Si tratta d’altronde di una debolezza storica del sistema italiano, ben presente nel rapporto: mentre il resto d’Europa riduceva in media del 35% i consumi energetici per unità di ricchezza prodotta, in Italia il taglio si è fermato al 28% rispetto al 2005.
Ma è sui trasporti che la Relazione assume torni particolarmente critici: nonostante l’Italia abbia raggiunto il primato europeo di 701 auto ogni 1.000 abitanti, solo 7,6% delle nuove immatricolazioni sono state di veicoli elettrici, a fronte di una media europea di quasi 23%. «Dopo aver perso il treno della produzione di auto tradizionali si sta sviluppando un chiacchiericcio di fondo che ha come unico risultato di farci perdere anche il treno dell’auto del futuro, cioè l’auto elettrica», ha chiosato amareggiato Ronchi.
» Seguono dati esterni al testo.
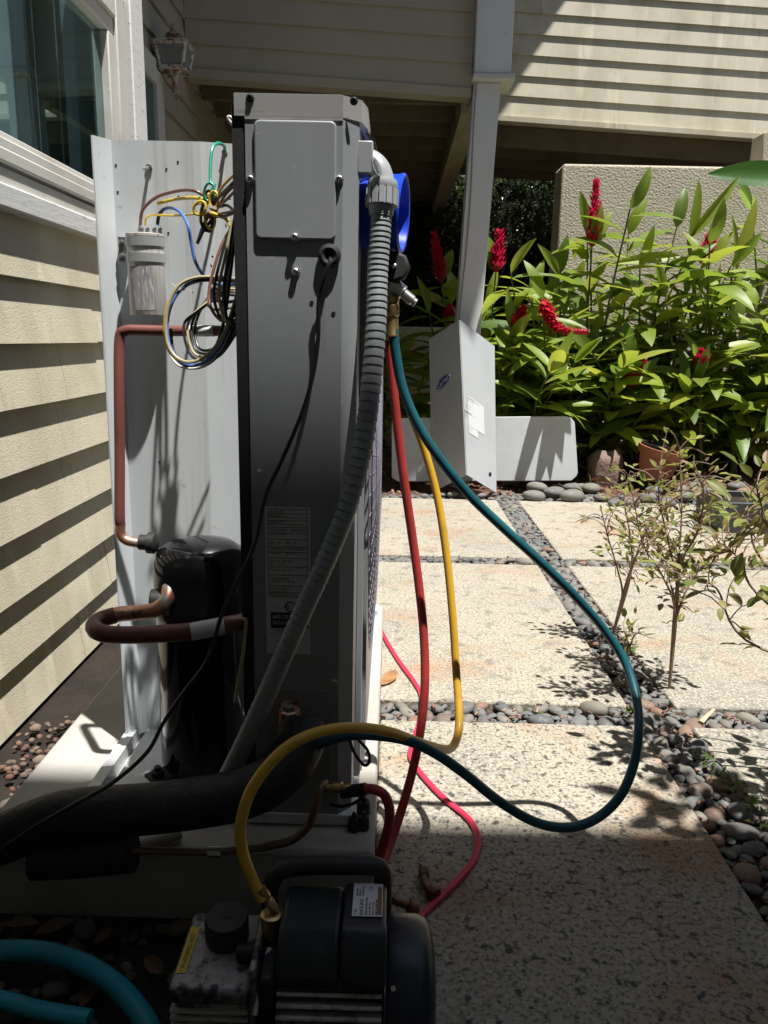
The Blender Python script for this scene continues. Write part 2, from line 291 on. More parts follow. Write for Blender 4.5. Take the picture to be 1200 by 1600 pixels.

Rinnovabili mai così alte, ma rallentano
Il 2024 è stato però anche un anno straordinario per la produzione di elettricità da fonti rinnovabili, che ha superato i 130 miliardi di chilowattora, rappresentando il 49% della produzione elettrica nazionale. Una crescita notevole rispetto al 2023.
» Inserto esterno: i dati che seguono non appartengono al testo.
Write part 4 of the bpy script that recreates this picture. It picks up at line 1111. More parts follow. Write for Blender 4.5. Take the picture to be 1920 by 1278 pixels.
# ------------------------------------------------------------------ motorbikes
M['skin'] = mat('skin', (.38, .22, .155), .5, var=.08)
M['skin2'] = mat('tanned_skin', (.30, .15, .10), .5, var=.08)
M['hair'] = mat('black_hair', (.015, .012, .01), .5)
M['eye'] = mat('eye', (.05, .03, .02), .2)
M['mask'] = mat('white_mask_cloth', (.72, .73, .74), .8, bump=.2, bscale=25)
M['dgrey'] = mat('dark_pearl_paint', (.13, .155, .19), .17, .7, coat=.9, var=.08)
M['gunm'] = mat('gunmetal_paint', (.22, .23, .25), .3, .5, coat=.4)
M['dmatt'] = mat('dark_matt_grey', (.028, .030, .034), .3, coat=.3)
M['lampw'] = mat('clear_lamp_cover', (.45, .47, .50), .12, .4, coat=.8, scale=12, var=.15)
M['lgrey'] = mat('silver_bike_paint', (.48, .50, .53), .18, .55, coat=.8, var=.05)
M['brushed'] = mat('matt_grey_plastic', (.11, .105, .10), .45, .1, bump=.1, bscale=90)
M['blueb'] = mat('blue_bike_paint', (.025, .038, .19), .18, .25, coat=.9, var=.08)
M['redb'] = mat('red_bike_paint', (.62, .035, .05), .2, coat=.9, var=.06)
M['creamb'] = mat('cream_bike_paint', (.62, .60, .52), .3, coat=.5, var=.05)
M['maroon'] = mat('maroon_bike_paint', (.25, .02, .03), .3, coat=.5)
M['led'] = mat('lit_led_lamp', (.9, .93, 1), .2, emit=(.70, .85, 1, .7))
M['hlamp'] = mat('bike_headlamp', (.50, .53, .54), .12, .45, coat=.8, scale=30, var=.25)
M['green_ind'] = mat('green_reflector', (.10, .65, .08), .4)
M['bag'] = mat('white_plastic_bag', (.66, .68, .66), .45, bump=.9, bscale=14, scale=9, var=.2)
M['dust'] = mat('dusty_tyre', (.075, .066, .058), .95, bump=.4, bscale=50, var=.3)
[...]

Pochi giorni fa, un report della società di consulenza Deloitte riportava però che i dati del primo semestre del 2025 sulle nuove installazioni mostrano un possibile rallentamento. La Relazione addebita la frenata alla fine dell’ecobonus al 110% e a un atteggiamento reticente da parte di alcune regioni.
«Gran parte di quell’aumento è stata trainata dal fotovoltaico residenziale, siamo arrivati a più di 1,6 milioni di famiglie con un pannellino sopra alla casa», spiega Barbabella. Esaurito il superbonus, si è affievolita la spinta.
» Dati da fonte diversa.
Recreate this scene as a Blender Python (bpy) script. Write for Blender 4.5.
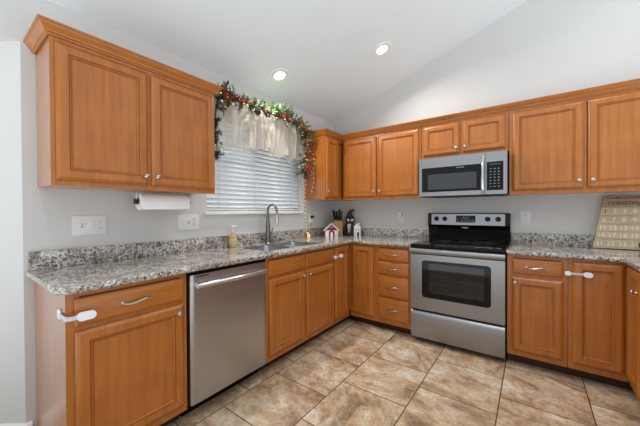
import bpy, bmesh, math, random
from mathutils import Vector, Matrix
random.seed(7)
sc = bpy.context.scene
for o in list(bpy.data.objects):
    bpy.data.objects.remove(o, do_unlink=True)
COL = sc.collection
R = math.radians

# ------------------------------------------------------------------ camera
cd = bpy.data.cameras.new('camera'); cam = bpy.data.objects.new('camera', cd); COL.objects.link(cam)
cd.sensor_fit = 'HORIZONTAL'; cd.sensor_width = 36; cd.lens = 287.304 / 640 * 36
cd.shift_y = 0.75 / 640; cd.clip_start = .05
F = Vector((-.593337, .804903, -.0090295)); RT = Vector((.804953, .593317, -.0050786)); UP = Vector((-.00126963, .01028166, .99994634))
cam.matrix_world = Matrix(((RT.x, UP.x, -F.x, 2.2158), (RT.y, UP.y, -F.y, -3.3461), (RT.z, UP.z, -F.z, 1.2308), (0, 0, 0, 1)))
sc.camera = cam
# ------------------------------------------------------------------ light
w = bpy.data.worlds.new('daylight_and_fill'); sc.world = w; w.use_nodes = True
bg = w.node_tree.nodes['Background']; bg.inputs[1].default_value = 1.0
_n = w.node_tree.nodes; _l = w.node_tree.links.new
_tc = _n.new('ShaderNodeTexCoord'); _sx = _n.new('ShaderNodeSeparateXYZ'); _l(_tc.outputs['Generated'], _sx.inputs[0])
_mr = _n.new('ShaderNodeMapRange'); _mr.inputs['From Min'].default_value = -1; _l(_sx.outputs[2], _mr.inputs['Value'])
_cr = _n.new('ShaderNodeValToRGB'); _l(_mr.outputs[0], _cr.inputs[0]); _l(_cr.outputs[0], bg.inputs[0])     # even sky; brighter lower half added as fill for the ceiling
_cr.color_ramp.elements[0].position = .30; _cr.color_ramp.elements[0].color = (1.98, 2.13, 2.20, 1)
_cr.color_ramp.elements[1].position = .52; _cr.color_ramp.elements[1].color = (.80, .82, .835, 1)
CAN_W = 6.5          # watts of each added, unseen ceiling lamp
sc.view_settings.view_transform = 'Standard'; sc.view_settings.look = 'None'
sc.view_settings.gamma = 1; sc.view_settings.use_curve_mapping = False
sc.view_settings.exposure = .08

# ------------------------------------------------------------------ materials
def new_mat(name):
    m = bpy.data.materials.new(name); m.use_nodes = True
    nt = m.node_tree; b = nt.nodes['Principled BSDF']
    return m, nt, b
def hexc(r, g, b):
    f = lambda c: (c / 255 / 12.92) if c / 255 <= .04045 else ((c / 255 + .055) / 1.055) ** 2.4
    return (f(r), f(g), f(b), 1)
def plain(name, rgb, rough=.5, metal=0, coat=0, emit=0, trans=0, noise=0, nscale=30, ecol=None):
    m, nt, b = new_mat(name)
    c = hexc(*rgb)
    b.inputs['Base Color'].default_value = c; b.inputs['Roughness'].default_value = rough
    b.inputs['Metallic'].default_value = metal; b.inputs['Coat Weight'].default_value = coat
    b.inputs['Transmission Weight'].default_value = trans
    if emit:
        b.inputs['Emission Color'].default_value = hexc(*(ecol or rgb)); b.inputs['Emission Strength'].default_value = emit
    if noise:
        tc = nt.nodes.new('ShaderNodeTexCoord'); n = nt.nodes.new('ShaderNodeTexNoise'); n.inputs['Scale'].default_value = nscale
        n.inputs['Detail'].default_value = 4
        mx = nt.nodes.new('ShaderNodeMixRGB'); mx.inputs[1].default_value = tuple(x * (1 - noise) for x in c[:3]) + (1,)
        mx.inputs[2].default_value = tuple(min(1, x * (1 + noise)) for x in c[:3]) + (1,)
        nt.links.new(tc.outputs['Object'], n.inputs['Vector']); nt.links.new(n.outputs['Fac'], mx.inputs[0]); nt.links.new(mx.outputs[0], b.inputs['Base Color'])
    return m
def wood(name, c1, c2, scale, rough=.33):
    m, nt, b = new_mat(name); L = nt.links.new
    tc = nt.nodes.new('ShaderNodeTexCoord'); mp = nt.nodes.new('ShaderNodeMapping'); mp.inputs['Scale'].default_value = scale
    oi = nt.nodes.new('ShaderNodeObjectInfo')
    ad = nt.nodes.new('ShaderNodeVectorMath'); ad.operation = 'ADD'
    sca = nt.nodes.new('ShaderNodeMath'); sca.operation = 'MULTIPLY'; sca.inputs[1].default_value = 13.0
    L(oi.outputs['Random'], sca.inputs[0])
    L(tc.outputs['Object'], ad.inputs[0]); L(sca.outputs[0], ad.inputs[1]); L(ad.outputs[0], mp.inputs['Vector'])
    n = nt.nodes.new('ShaderNodeTexNoise'); n.inputs['Scale'].default_value = 1; n.inputs['Detail'].default_value = 5; n.inputs['Roughness'].default_value = .6
    n.inputs['Distortion'].default_value = .35
    L(mp.outputs[0], n.inputs['Vector'])
    n2 = nt.nodes.new('ShaderNodeTexNoise'); n2.inputs['Scale'].default_value = 7; n2.inputs['Detail'].default_value = 3
    L(tc.outputs['Object'], n2.inputs['Vector'])
    mm = nt.nodes.new('ShaderNodeMath'); mm.operation = 'ADD'; mm.inputs[1].default_value = 0
    h = nt.nodes.new('ShaderNodeMath'); h.operation = 'MULTIPLY'; h.inputs[1].default_value = .45
    L(n2.outputs['Fac'], h.inputs[0]); L(n.outputs['Fac'], mm.inputs[0]); L(h.outputs[0], mm.inputs[1])
    cr = nt.nodes.new('ShaderNodeValToRGB')
    cr.color_ramp.elements[0].position = .5; cr.color_ramp.elements[0].color = hexc(*c1)
    cr.color_ramp.elements[1].position = .95; cr.color_ramp.elements[1].color = hexc(*c2)
    L(mm.outputs[0], cr.inputs[0]); L(cr.outputs[0], b.inputs['Base Color'])
    b.inputs['Roughness'].default_value = rough; b.inputs['Coat Weight'].default_value = .25; b.inputs['Coat Roughness'].default_value = .2
    return m
W1, W2 = (156, 89, 28), (181, 110, 43)
M_wood = wood('maple_vertical', W1, W2, (38, 38, 2.2))
M_woodh = wood('maple_horizontal', W1, W2, (2.2, 38, 38))
M_side = wood('laminated_cabinet_side', W1, W2, (38, 38, 2.2), .3); M_side.node_tree.nodes['Principled BSDF'].inputs['Coat Weight'].default_value = 1.0
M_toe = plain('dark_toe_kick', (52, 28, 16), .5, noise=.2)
M_wall = plain('wall_paint', (207, 207, 206), .6, noise=.015, nscale=8)
M_ceil = plain('ceiling_paint', (231, 240, 245), .75, noise=.012, nscale=6)
M_trim = plain('white_trim_paint', (238, 238, 237), .4, noise=.01)
M_white = plain('white_plastic', (224, 224, 223), .35, noise=.01)
M_grey = plain('grey_slot', (120, 120, 120), .5, noise=.05)
M_dark = plain('dark_slot', (40, 40, 42), .5, noise=.05)
M_black = plain('black_enamel', (9, 9, 10), .22, noise=.05); M_black.node_tree.nodes['Principled BSDF'].inputs['Specular IOR Level'].default_value = .25
M_bglass = plain('black_glass', (6, 6, 7), .06, noise=.05); M_bglass.node_tree.nodes['Principled BSDF'].inputs['Specular IOR Level'].default_value = .3
M_nickel = plain('brushed_nickel', (190, 188, 184), .25, metal=1, noise=.03)
M_chrome = plain('chrome', (215, 216, 218), .12, metal=1, noise=.02)
M_faucet = plain('faucet_steel', (128, 128, 130), .3, metal=1, noise=.05)
def steel(name, rgb, scale, rough=.3):
    m, nt, b = new_mat(name); L = nt.links.new
    tc = nt.nodes.new('ShaderNodeTexCoord'); mp = nt.nodes.new('ShaderNodeMapping'); mp.inputs['Scale'].default_value = scale
    n = nt.nodes.new('ShaderNodeTexNoise'); n.inputs['Scale'].default_value = 1; n.inputs['Detail'].default_value = 3
    L(tc.outputs['Object'], mp.inputs[0]); L(mp.outputs[0], n.inputs['Vector'])
    mr = nt.nodes.new('ShaderNodeMapRange'); mr.inputs['To Min'].default_value = rough - .07; mr.inputs['To Max'].default_value = rough + .07
    L(n.outputs['Fac'], mr.inputs['Value']); L(mr.outputs[0], b.inputs['Roughness'])
    c = hexc(*rgb)
    mx = nt.nodes.new('ShaderNodeMixRGB'); mx.inputs[1].default_value = tuple(x * .93 for x in c[:3]) + (1,); mx.inputs[2].default_value = tuple(min(1, x * 1.07) for x in c[:3]) + (1,)
    L(n.outputs['Fac'], mx.inputs[0]); L(mx.outputs[0], b.inputs['Base Color'])
    b.inputs['Metallic'].default_value = 1
    return m
M_steel = steel('stainless_steel', (154, 156, 159), (4, 4, 400))
M_steelv = steel('stainless_steel_dark', (180, 182, 186), (400, 400, 3), .32)
M_sink = steel('sink_steel', (180, 181, 184), (80, 80, 80), .25)

def granite():
    m, nt, b = new_mat('speckled_granite'); L = nt.links.new
    tc = nt.nodes.new('ShaderNodeTexCoord')
    nz = nt.nodes.new('ShaderNodeTexNoise'); nz.inputs['Scale'].default_value = 45; nz.inputs['Detail'].default_value = 3
    L(tc.outputs['Object'], nz.inputs['Vector'])
    sub = nt.nodes.new('ShaderNodeVectorMath'); sub.operation = 'SCALE'; sub.inputs['Scale'].default_value = .022
    L(nz.outputs['Color'], sub.inputs[0])
    ad = nt.nodes.new('ShaderNodeVectorMath'); ad.operation = 'ADD'
    L(tc.outputs['Object'], ad.inputs[0]); L(sub.outputs[0], ad.inputs[1])
    v = nt.nodes.new('ShaderNodeTexVoronoi'); v.inputs['Scale'].default_value = 78; L(ad.outputs[0], v.inputs['Vector'])
    s = nt.nodes.new('ShaderNodeSeparateColor'); L(v.outputs['Color'], s.inputs[0])
    cr = nt.nodes.new('ShaderNodeValToRGB'); cr.color_ramp.interpolation = 'CONSTANT'
    stops = [(0, (28, 26, 27)), (.17, (78, 74, 72)), (.30, (138, 120, 105)), (.41, (164, 158, 152)), (.60, (202, 198, 192)), (.84, (230, 228, 224))]
    e = cr.color_ramp.elements; e[0].position = 0; e[0].color = hexc(*stops[0][1]); e[1].position = stops[1][0]; e[1].color = hexc(*stops[1][1])
    for p, c in stops[2:]:
        k = e.new(p); k.color = hexc(*c)
    L(s.outputs[0], cr.inputs[0])
    v2 = nt.nodes.new('ShaderNodeTexVoronoi'); v2.inputs['Scale'].default_value = 150; L(ad.outputs[0], v2.inputs['Vector'])
    s2 = nt.nodes.new('ShaderNodeSeparateColor'); L(v2.outputs['Color'], s2.inputs[0])
    cr2 = nt.nodes.new('ShaderNodeValToRGB'); cr2.color_ramp.interpolation = 'CONSTANT'
    e = cr2.color_ramp.elements; e[0].color = hexc(40, 38, 38); e[1].position = .22; e[1].color = hexc(220, 216, 209)
    k = e.new(.7); k.color = hexc(164, 154, 144)
    L(s2.outputs[1], cr2.inputs[0])
    mx = nt.nodes.new('ShaderNodeMixRGB'); mx.inputs[0].default_value = .38; L(cr.outputs[0], mx.inputs[1]); L(cr2.outputs[0], mx.inputs[2])
    n3 = nt.nodes.new('ShaderNodeTexNoise'); n3.inputs['Scale'].default_value = 9; n3.inputs['Detail'].default_value = 3; L(tc.outputs['Object'], n3.inputs['Vector'])
    cr3 = nt.nodes.new('ShaderNodeValToRGB'); cr3.color_ramp.elements[0].position = .35; cr3.color_ramp.elements[0].color = (.60, .57, .55, 1); cr3.color_ramp.elements[1].position = .62; cr3.color_ramp.elements[1].color = (1, 1, 1, 1)
    L(n3.outputs['Fac'], cr3.inputs[0])
    mu = nt.nodes.new('ShaderNodeMixRGB'); mu.blend_type = 'MULTIPLY'; mu.inputs[0].default_value = .95; L(mx.outputs[0], mu.inputs[1]); L(cr3.outputs[0], mu.inputs[2])
    L(mu.outputs[0], b.inputs['Base Color'])
    b.inputs['Roughness'].default_value = .16; b.inputs['Coat Weight'].default_value = .3; b.inputs['Coat Roughness'].default_value = .06
    return m
M_granite = granite()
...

Allo stesso tempo, per Barbabella i grandi impianti non hanno invece visto uno sviluppo significativo «a causa delle incertezze normative legate al tema delle aree idonee». Il decreto per individuare i criteri per l’installazione di nuove rinnovabili era stato infatti approvato dal governo nel 2024, ma nei mesi successivi è stato bersaglio di una serie di contenziosi amministrativi con le Regioni e con gli operatori di impianti. Infine, «il sistema di incentivazione delle aste, che ha spinto i grandi impianti tra il 2022 e il 2024, ha avuto una pausa», dice Barbabella.
Italia prima per economia circolare
Nel resoconto non sono però mancate anche le note positive: l’Italia si rivela infatti primo fra i grandi Paesi europei per riciclo e implementazione dell’economia circolare. La produttività delle sue risorse è in crescita, passando da un valore nel 2020 di 3,6 euro per ogni chilogrammo di materia prima a uno di 4,7 euro l’anno scorso. E anche il tasso di riciclo è molto alto: 86% nel totale dei rifiuti e 75,6% per gli imballaggi.
Per tutta la presentazione, Rochi ha comunque tenuto lo sguardo fisso bel oltre i confini nazionali. «Per l’UE la decarbonizzazione è un forte interesse anche economico», ha detto rivolto alla platea. Anche per questo, «una retromarcia metterebbe in crisi non solo le politiche climatiche e ambientali, ma anche il modello sociale e di sviluppo europeo». Al centro dei suoi pensieri doveva esserci l’incontro dei ministri dell’Ambiente europei a Bruxelles, dove si decide la revisione della legge Climatica europea e si definisce il nuovo obiettivo al 2040 dell’Unione.